Needless to say, my small person was not on board with this plan. He whined. He cried. He tried to sneak and turn it on without me noticing, leading me to unplug it. It was quite the shock to his system.



But instead of giving in for a moment of peace, his insistence actually strengthened my convictions. Up until that point I just thought we were watching a bit too much TV. It wasn't until I took it away that I realized he did not know how to entertain himself



Well then I felt like a horrible mother and was convinced CPS should take my child away because I had never let him be bored. But then I gathered my emotions and we continued.



After 2 days he gave up the fight, the world was no longer ending. However, that didn't stop the constant can I watch TV now? When I went back to work, we continued our screenless lifestyle and my little charges went through a similar process of being convinced they were going to die and then realizing that they weren't.


After everyone realized life would go on, the kids adjusted in some pretty interesting ways. I knew it would improve our life, but I was not prepared for the depth and breadth of that positive change. After seeing the results, I feel obligated to share my experience with all moms. Not to say that everyone should do it. Every family is different. But I would feel guilty if I didn't share this miraculous change with the world incase someone is in a similar boat, and not sure what to do next.



Here are 3 changes that happened within my child once I took the TV away:


1) He learned how to entertain himself.

 I know, that's not a big surprise. Although for a while I was concerned about just how dysfunctional he had become. But once I stopped providing him instant entertainment, he suddenly got very creative


He was constantly pretending to be a cat or a dog or some other household pet that is adorable, but does not respond with words when you ask it a question (most frustrating parenting dilemma ever). He colored. He raided my kitchen utensils and "cooked" Kibbles n' Bits for the dog. And the most encourage of all, he became OBSESSED with books


Suddenly all of our together play time was spent reading to him. And when he was left to entertain himself he would "read" to himself. He's 2, so he's really memorizing the stories and reciting them from picture cues or making it up, but still. How awesome is that?! We get 30 book from the library at a time and they only last 2 weeks before we've read each one a million times and I need some new material.



2) He started to regulate his emotions better

Dominic has always been a very intense child. VERY intense. He's intensely happy. He's intensely sad. He's intensely angry. I know toddlers are intense by nature, but I've worked with a lot of kids in my career. He's intense.



But once we removed the screen time, there was a definite shift. It was so dramatic that other people noticed it. I didn't put much thought into it before we started this process, but since better executive function is linked to better emotional regulations, it makes sense. Not only did he develop skills to better reach goals in the physical world around him, he developed skills to better reach psychosocial goals, such as calming down after feeling upset or not acting aggressively when angry.

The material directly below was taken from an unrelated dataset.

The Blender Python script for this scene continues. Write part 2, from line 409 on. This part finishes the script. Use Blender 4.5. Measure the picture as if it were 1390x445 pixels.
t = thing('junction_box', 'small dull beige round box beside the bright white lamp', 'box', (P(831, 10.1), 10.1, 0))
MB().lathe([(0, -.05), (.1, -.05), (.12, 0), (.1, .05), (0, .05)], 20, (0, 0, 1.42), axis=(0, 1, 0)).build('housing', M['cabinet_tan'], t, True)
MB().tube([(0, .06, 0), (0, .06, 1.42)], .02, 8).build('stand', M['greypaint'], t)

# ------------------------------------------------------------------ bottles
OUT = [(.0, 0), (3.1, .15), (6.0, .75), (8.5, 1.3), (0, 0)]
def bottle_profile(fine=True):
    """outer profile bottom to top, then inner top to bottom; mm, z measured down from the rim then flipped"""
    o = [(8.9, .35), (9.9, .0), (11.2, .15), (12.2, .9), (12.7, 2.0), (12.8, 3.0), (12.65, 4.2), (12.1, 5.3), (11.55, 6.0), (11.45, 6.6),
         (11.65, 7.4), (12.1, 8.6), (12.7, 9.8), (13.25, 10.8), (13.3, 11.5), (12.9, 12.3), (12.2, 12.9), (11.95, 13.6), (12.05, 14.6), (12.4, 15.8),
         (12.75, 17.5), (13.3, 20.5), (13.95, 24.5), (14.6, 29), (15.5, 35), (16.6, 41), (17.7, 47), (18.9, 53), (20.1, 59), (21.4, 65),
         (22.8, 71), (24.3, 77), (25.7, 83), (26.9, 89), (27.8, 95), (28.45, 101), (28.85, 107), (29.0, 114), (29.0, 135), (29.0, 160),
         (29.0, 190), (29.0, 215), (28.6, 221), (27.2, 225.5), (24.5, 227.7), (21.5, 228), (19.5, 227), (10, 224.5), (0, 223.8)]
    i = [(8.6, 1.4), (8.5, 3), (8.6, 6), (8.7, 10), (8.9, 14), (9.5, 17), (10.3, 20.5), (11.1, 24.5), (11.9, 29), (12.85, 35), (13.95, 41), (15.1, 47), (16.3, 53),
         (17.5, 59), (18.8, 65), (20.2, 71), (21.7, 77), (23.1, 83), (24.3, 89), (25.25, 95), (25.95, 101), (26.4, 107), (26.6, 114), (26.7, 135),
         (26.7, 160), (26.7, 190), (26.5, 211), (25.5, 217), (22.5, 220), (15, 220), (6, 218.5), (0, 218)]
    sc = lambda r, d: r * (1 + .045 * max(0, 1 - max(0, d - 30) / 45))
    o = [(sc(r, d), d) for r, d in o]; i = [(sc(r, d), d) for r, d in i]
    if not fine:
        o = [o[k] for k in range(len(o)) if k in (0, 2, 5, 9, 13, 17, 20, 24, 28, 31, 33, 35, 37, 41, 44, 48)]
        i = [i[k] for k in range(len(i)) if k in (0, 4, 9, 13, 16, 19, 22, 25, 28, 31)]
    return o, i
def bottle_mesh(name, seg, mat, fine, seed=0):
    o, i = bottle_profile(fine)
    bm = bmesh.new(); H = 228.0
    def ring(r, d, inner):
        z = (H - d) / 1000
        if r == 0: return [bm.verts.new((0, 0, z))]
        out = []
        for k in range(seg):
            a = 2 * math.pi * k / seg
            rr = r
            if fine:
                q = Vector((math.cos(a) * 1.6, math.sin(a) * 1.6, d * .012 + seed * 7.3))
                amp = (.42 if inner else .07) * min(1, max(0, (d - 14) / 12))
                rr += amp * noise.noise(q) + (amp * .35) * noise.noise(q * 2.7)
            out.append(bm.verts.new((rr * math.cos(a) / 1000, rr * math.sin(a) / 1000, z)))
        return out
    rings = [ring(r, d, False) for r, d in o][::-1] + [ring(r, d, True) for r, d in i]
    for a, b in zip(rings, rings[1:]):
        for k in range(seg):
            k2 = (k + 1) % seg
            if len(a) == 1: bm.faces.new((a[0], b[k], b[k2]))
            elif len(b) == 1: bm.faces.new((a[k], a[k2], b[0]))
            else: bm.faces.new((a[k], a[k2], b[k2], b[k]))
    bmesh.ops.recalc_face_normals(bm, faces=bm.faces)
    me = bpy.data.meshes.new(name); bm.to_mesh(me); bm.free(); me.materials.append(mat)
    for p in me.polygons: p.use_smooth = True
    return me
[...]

That's not to say that he doesn't still have tantrums and emotional meltdown. Once again, he's 2. That's also not to say that the same shift will happen in someone else's child or that too much screen time is the reason Sally Sue is having trouble regulating her emotions. All I know is ever since we made the switch his tantrums and emotional meltdowns have been reduced by more than half, and that's good enough for me.



3) He doesn't want to watch TV anymore.

This doesn't me he eventually stopped asking. He didn't, although he did ask much less frequently. But after a few weeks and establishing some much better habits with our time and resources, I decided that we were ready to indulge in a little screen time if we wanted. For me, a little was 30 minutes or less per day.



But in the end it really did matter because he won't watch TV anymore! I never offer screen time to him as a suggestion (I just feel like that sends the wrong message), but if he asks and I feel like it's the appropriate time for a little sedentary time, I will turn the TV on for him. However, he will only watch for about 15-20 minutes and then he walks away (usually to join whatever I'm doing). My child, who used to sit through an entire cartoon movie and ask for another one, cannot make it through single PBS episode. 



On more than one exhausted occasion I've said "let's have a family movie night!" and I go all out with popcorn and blankets and snuggles in the recliner. But even then I can only get about 30 minutes out of him and then he walks off to go read a book or something.



Don't get me wrong, I'm not complaining (although sometimes it is tempting). This is definitely what I want for our family. But it did take some time to mourn the loss of: why don't you watch Curious George while, Mommy takes a shower? I have not showered alone in quite some time. But at least now instead of being interrupted by whining about the end of a DVD, I'm interrupted by "Mommy, can I read you a book while you're in the shower?" In the end I would call that a success.